Chapters

Investigating Complaints and Preventing Breaches

The Privacy Commissioner, under the OAIC investigates complaints against agencies or organisations where an individual alleges a breach of the Privacy Act. There is also a power to investigate without a complaint being lodged, where a breach of the Privacy Act is suspected, for example where the media has highlighted a problem. Prevention of breaches is carried out by conducting audits, and monitoring government data-matching, as well as by issuing guidance material, such as the Privacy Principles, to keep standards up to the Privacy Act requirements.

Tax File Numbers

Tax File Numbers (TFNs) are unique numbers issued by the Australian Taxation Office to identify individuals, companies and others who lodge income tax returns with the office. Individuals who do not quote their TFN to employers and financial institutions have tax deducted from their income or interest payments at the highest marginal rate. Quotation of TFNs is also a condition of receipt of most Commonwealth government assistance payments.

The Privacy Commissioner has issued TFN Guidelines under section 17 of the Privacy Act. The guidelines are legally binding and aim to restrict the use of TFN information. Unauthorised use or disclosure of TFNs is also an offence under the Taxation Administration Act 1953 (Cth). The TFN rules are also partly contained in the Income Tax Assessment Act 1936.

The Data-Matching Program (Assistance and Tax) Act 1990 provides for and regulates the matching of records between the Australian Taxation Office and the assistance agencies using the tax file number in part of the process.

Credit Reporting

The Privacy Act at Part IIIA provides safeguards for individuals in relation to consumer credit reporting. In particular, it governs the handling of credit reports and other credit worthiness information about individuals by credit reporting agencies and credit providers. The Act ensures that the use of this information is restricted to assessing applications for credit lodged with a credit provider and other legitimate activities involved with giving credit. The legislation does not directly affect commercial credit information.

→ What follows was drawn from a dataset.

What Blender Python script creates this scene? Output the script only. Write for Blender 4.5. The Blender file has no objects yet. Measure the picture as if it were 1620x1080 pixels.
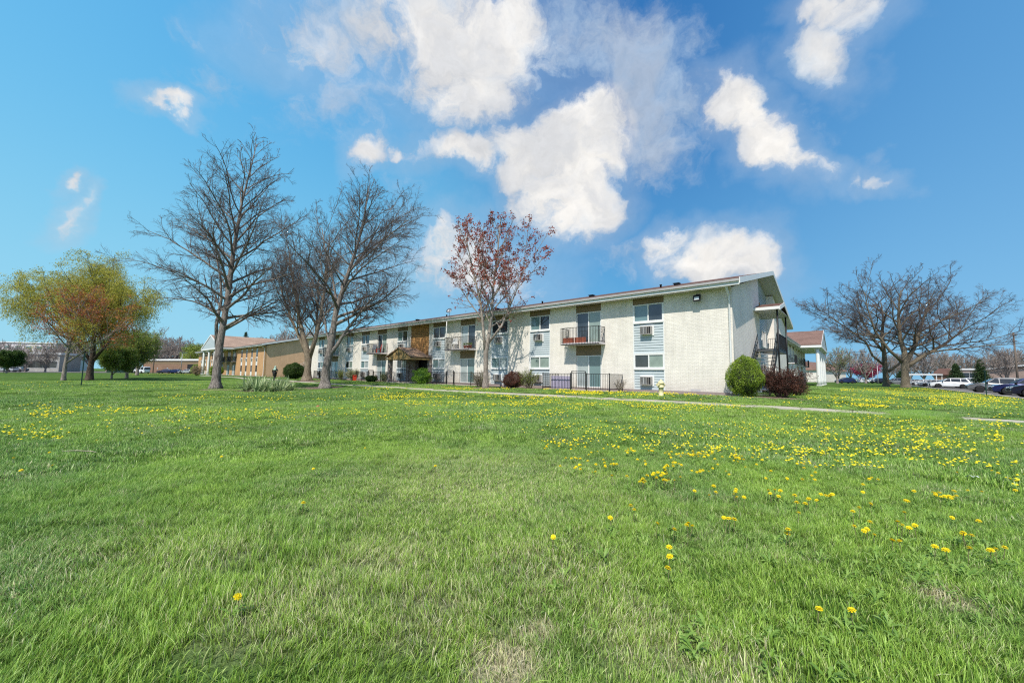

The key requirements of the Act include:

  • strict limits on the type of information which can be held on a person’s credit information file by a credit reporting agency, and limits on how long the information can be held on file;
  • limits on who can obtain access to a credit file held by a credit reporting agency - generally only credit providers may obtain access and only for specified purposes, whilst real estate agents, debt collectors, employers, and general insurers are barred from obtaining access;
  • purposes for which a credit provider can use a credit report obtained from a credit reporting agency limited to, among others:
  • assessing an application for consumer credit or commercial credit (but the credit provider must seek consent if they are using a consumer credit report to assess an application for commercial credit, or using a commercial report to assess an application for consumer credit),
  • assessing whether to accept a person as guarantor for a loan applied for by someone else,
  • collecting overdue payments;
  • prohibition on disclosure by credit providers of credit worthiness information about an individual, including a credit report received from a credit reporting agency, except in specified circumstances, which include: where the disclosure is to another credit provider and the individual has given consent, to a mortgage insurer or to a debt collector (but credit providers can only give limited information contained in or derived from a credit report issued by a credit reporting agency);
  • rights of access and correction for individuals in relation to their own personal information contained in credit reports held by credit reporting agencies and credit providers.